Student work should never be busywork

Intentionally assigning busywork corrodes student motivation and creates unnecessary resentment.  Of course, busywork for one student may be a much-needed review for another student. That is why differentiated learning is so important.

One way to dramatically reduce the amount of busywork is to give students choices about how much and what kind of work they need to do.  The choices should include doing more review and/or practice if the material hasn’t been mastered yet, or moving on to enrichment work if it has.  If every student has the ability to work at a level of challenge that is appropriate to her, busywork will be dramatically reduced.

Student choice requires both an appropriate classroom culture and a structure that provides the necessary scaffolding.  Learning contracts — often the best and simplest way to create that scaffolding — will be discussed in depth in later chapters.


Students work should be as light as possible

To paraphrase Albert Einstein, the work that is required of students should be made as simple as possible, but not simpler.  If a student can do five problems and know whether she has mastered a new skill, don’t assign six. When this work is promptly followed by feedback, the students who need to continue practicing can do so.


Students need to know why they are doing the work

Explaining why the work is important and how it connects to the rest of the curriculum (or the real world) helps motivate students and gives that work context.  It reminds students that they are doing the work to learn, rather than simply to receive a grade. Defining the learning goals embedded in the work also tells students what they are striving for.  In other words, a thoughtful introduction can make student work more meaningful.
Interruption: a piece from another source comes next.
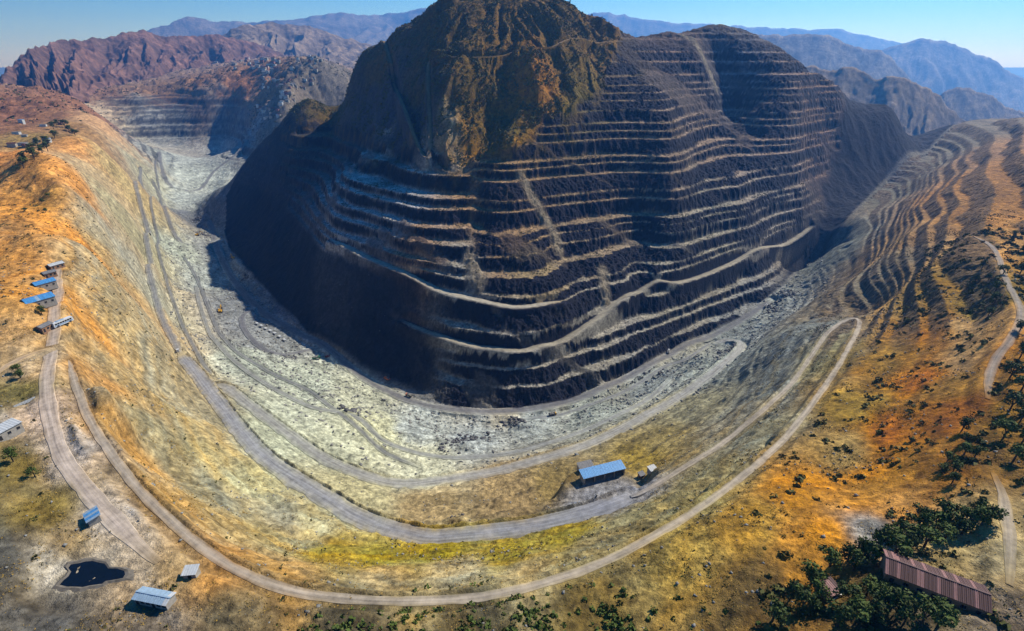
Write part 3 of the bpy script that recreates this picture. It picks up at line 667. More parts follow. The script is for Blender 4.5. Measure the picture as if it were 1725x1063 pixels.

Student “buy-in” boosts motivation

When a student understands that being prepared for a conversation about her classwork or homework dramatically increases how useful it is, this helps internalize her  motivation. Similarly, if she is aware that her study group expects her to be prepared, the pressure comes not from the teacher but from the student’s desire to belong, which is also an internalized motivation.  If students come to see their work as an important exploration of the material that benefits them directly (rather than a chore to be gamed as quickly as possible), they will be more motivated to complete it.


Reviewing work in study groups encourages conversational learning

For many students, speaking or asking questions in front of the whole class is intimidating.  If, instead, they can ask a question about their work in a small group of peers who they know and trust, they will be much more willing to expose what they don’t know.  Students who do understand the material will also be much more likely to explain it to others in a smaller setting. Using study groups will encourage more students to teach and learn from each other.  Study groups will be explored in the next chapter.

Student work should never be used as a punishment.  We want to encourage students to understand that their work is useful and essential to mastery of the material.  Using student work as a form of punishment sabotages the belief that the student and the teacher are on the same side in the learning process.  Such punishment is often perceived by students as an abuse of power and is therefore resented. There are other ways to create consequences for inappropriate behavior that are less damaging to the collaborative relationship between a teacher and her students.


For work that has a deadline, work that is done on time should be acknowledged and rewarded

If students are going to discuss the work and learn from each other, they obviously need to be prepared.  Students have a responsibility to identify what they don’t understand yet so that they can ask good questions of each other.  They should also know what they do understand well enough to be able answer each other's questions. Work can thus serve the function of preparing students for teaching and learning from each other in the review that takes place in class.  Rewarding timely completion of homework with a stamp or other indicator reinforces the belief that the homework is valuable.

There are two parts to doing work effectively.  The first is working as an individual, using the work to prepare as much as possible for a conversation about the work.  The second is getting everything possible out of that conversation. The stamp serves as the bridge between the two. It states clearly that the student has done all that she can as an individual learner — she has mastered as much as possible at this moment.  It does not recognize whether the student has mastered the material yet, or that the work is all correct or even complete; evaluating completeness and correctness shows up later in the process. For now, it indicates that she has pushed herself as far as she could by herself and has done the metacognitive work of assessing how much she understands.  In other words, it states that she is prepared to join in a conversation about the work.